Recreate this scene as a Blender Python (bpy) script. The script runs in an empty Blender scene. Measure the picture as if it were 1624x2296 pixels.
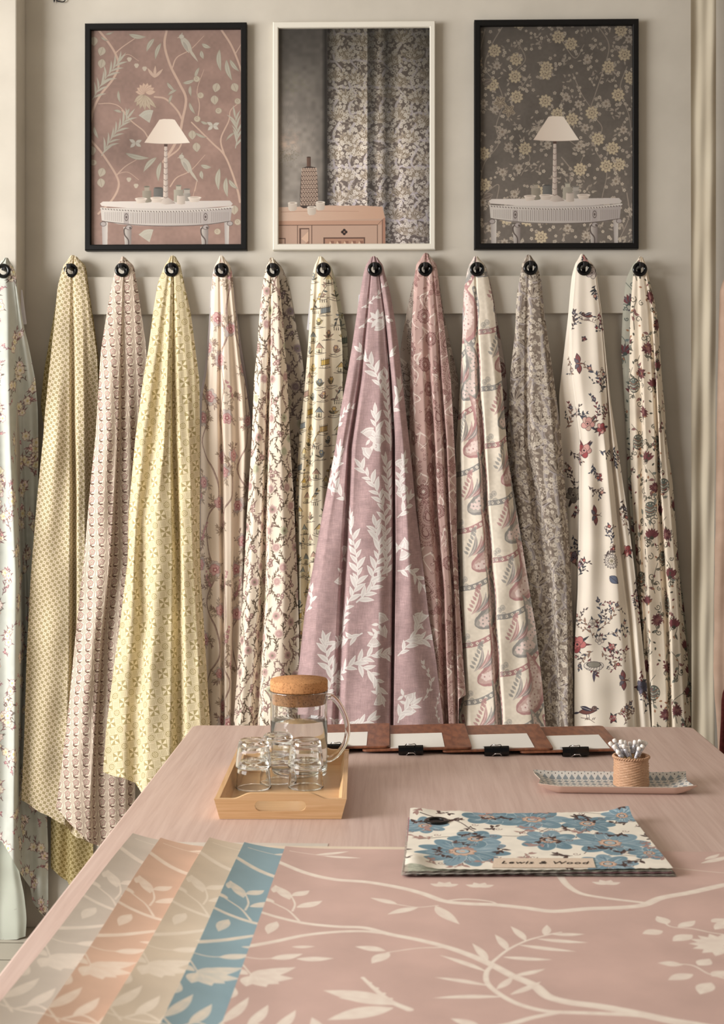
import bpy, bmesh, math, random
import numpy as np
from mathutils import Vector, Matrix

C = bpy.context.scene.collection
PI = math.pi
rng = np.random.default_rng(7)
random.seed(7)

# ------------------------------------------------------------------ camera
F, HOR, VPX, D, CAMH = 3000.0, 1062.0, 874.0, 3000.0 / 730.0, 1.40
YAW = math.atan((VPX - 812.0) / F)
FX, FY = -math.sin(YAW), math.cos(YAW)
RX, RY = math.cos(YAW), math.sin(YAW)

def _ray(px, py):
    cx = (np.asarray(px, float) - 812.0) / F
    cz = -(np.asarray(py, float) - HOR) / F
    return FX + cx * RX, FY + cx * RY, cz

def P(px, py, dep):
    """point of the photograph lying dep metres in front of the back wall"""
    dx, dy, dz = _ray(px, py)
    t = (D - np.asarray(dep, float)) / dy
    return np.stack([dx * t, -D + dy * t, CAMH + dz * t], -1)

def T(px, py, h):
    """point of the photograph lying on a level h metres above the floor"""
    dx, dy, dz = _ray(px, py)
    t = (h - CAMH) / dz
    return np.stack([dx * t, -D + dy * t, np.full(np.shape(t), h) if np.ndim(t) else np.float64(h)], -1)

cam = bpy.data.cameras.new('camera')
cam.sensor_fit = 'HORIZONTAL'
cam.sensor_width = 36.0
cam.lens = F / 1624.0 * 36.0
cam.shift_y = -(1148.0 - HOR) / 1624.0
cam.clip_start = 0.05
cam.dof.use_dof = True
cam.dof.focus_distance = 3.3
cam.dof.aperture_fstop = 11.0
camo = bpy.data.objects.new('camera', cam)
camo.location = (0, -D, CAMH)
camo.rotation_euler = (PI / 2, 0, YAW)
C.objects.link(camo)
bpy.context.scene.camera = camo

# ------------------------------------------------------------------ objects
def tag(o, label=None, cat=None, group=None, kind=None):
    if label: o['label'] = label
    if cat: o['category'] = cat
    if group: o['group'] = group
    if kind: o['kind'] = kind
    return o

def thing(name, loc, label, cat, group=None, rotz=0.0):
    o = bpy.data.objects.new(name, None)
    o.empty_display_size = 0.05
    o.location = loc
    o.rotation_euler = (0, 0, rotz)
    C.objects.link(o)
    return tag(o, label, cat, group)

def link(name, me, mat, parent=None, world=True):
    """one mesh object; its coordinates are the world's unless world is False"""
    o = bpy.data.objects.new(name, me)
    if mat is not None:
        me.materials.clear() if False else None
        if not me.materials: me.materials.append(mat)
    C.objects.link(o)
    if parent is not None:
        o.parent = parent
        if world:
            m = Matrix.Identity(4)
            p = parent
            chain = []
            while p is not None:
                chain.append(p); p = p.parent
            for q in reversed(chain):
                m = m @ q.matrix_parent_inverse @ q.matrix_basis
            o.matrix_parent_inverse = m.inverted()
    return o

def smooth(me, on=True):
    me.polygons.foreach_set('use_smooth', np.full(len(me.polygons), on))
    return me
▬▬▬
● Exercise prompt
Reproduce all of the data exactly, omitting each picture it holds.

● Result below
Recreate this scene as a Blender Python (bpy) script. The script runs in an empty Blender scene. Measure the picture as if it were 1624x2296 pixels.
import bpy, bmesh, math, random
import numpy as np
from mathutils import Vector, Matrix

C = bpy.context.scene.collection
PI = math.pi
rng = np.random.default_rng(7)
random.seed(7)

# ------------------------------------------------------------------ camera
F, HOR, VPX, D, CAMH = 3000.0, 1062.0, 874.0, 3000.0 / 730.0, 1.40
YAW = math.atan((VPX - 812.0) / F)
FX, FY = -math.sin(YAW), math.cos(YAW)
RX, RY = math.cos(YAW), math.sin(YAW)

def _ray(px, py):
    cx = (np.asarray(px, float) - 812.0) / F
    cz = -(np.asarray(py, float) - HOR) / F
    return FX + cx * RX, FY + cx * RY, cz

def P(px, py, dep):
    """point of the photograph lying dep metres in front of the back wall"""
    dx, dy, dz = _ray(px, py)
    t = (D - np.asarray(dep, float)) / dy
    return np.stack([dx * t, -D + dy * t, CAMH + dz * t], -1)

def T(px, py, h):
    """point of the photograph lying on a level h metres above the floor"""
    dx, dy, dz = _ray(px, py)
    t = (h - CAMH) / dz
    return np.stack([dx * t, -D + dy * t, np.full(np.shape(t), h) if np.ndim(t) else np.float64(h)], -1)

cam = bpy.data.cameras.new('camera')
cam.sensor_fit = 'HORIZONTAL'
cam.sensor_width = 36.0
cam.lens = F / 1624.0 * 36.0
cam.shift_y = -(1148.0 - HOR) / 1624.0
cam.clip_start = 0.05
cam.dof.use_dof = True
cam.dof.focus_distance = 3.3
cam.dof.aperture_fstop = 11.0
camo = bpy.data.objects.new('camera', cam)
camo.location = (0, -D, CAMH)
camo.rotation_euler = (PI / 2, 0, YAW)
C.objects.link(camo)
bpy.context.scene.camera = camo

# ------------------------------------------------------------------ objects
def tag(o, label=None, cat=None, group=None, kind=None):
    if label: o['label'] = label
    if cat: o['category'] = cat
    if group: o['group'] = group
    if kind: o['kind'] = kind
    return o

def thing(name, loc, label, cat, group=None, rotz=0.0):
    o = bpy.data.objects.new(name, None)
    o.empty_display_size = 0.05
    o.location = loc
    o.rotation_euler = (0, 0, rotz)
    C.objects.link(o)
    return tag(o, label, cat, group)

def link(name, me, mat, parent=None, world=True):
    """one mesh object; its coordinates are the world's unless world is False"""
    o = bpy.data.objects.new(name, me)
    if mat is not None:
        me.materials.clear() if False else None
        if not me.materials: me.materials.append(mat)
    C.objects.link(o)
    if parent is not None:
        o.parent = parent
        if world:
            m = Matrix.Identity(4)
            p = parent
            chain = []
            while p is not None:
                chain.append(p); p = p.parent
            for q in reversed(chain):
                m = m @ q.matrix_parent_inverse @ q.matrix_basis
            o.matrix_parent_inverse = m.inverted()
    return o

def smooth(me, on=True):
    me.polygons.foreach_set('use_smooth', np.full(len(me.polygons), on))
    return me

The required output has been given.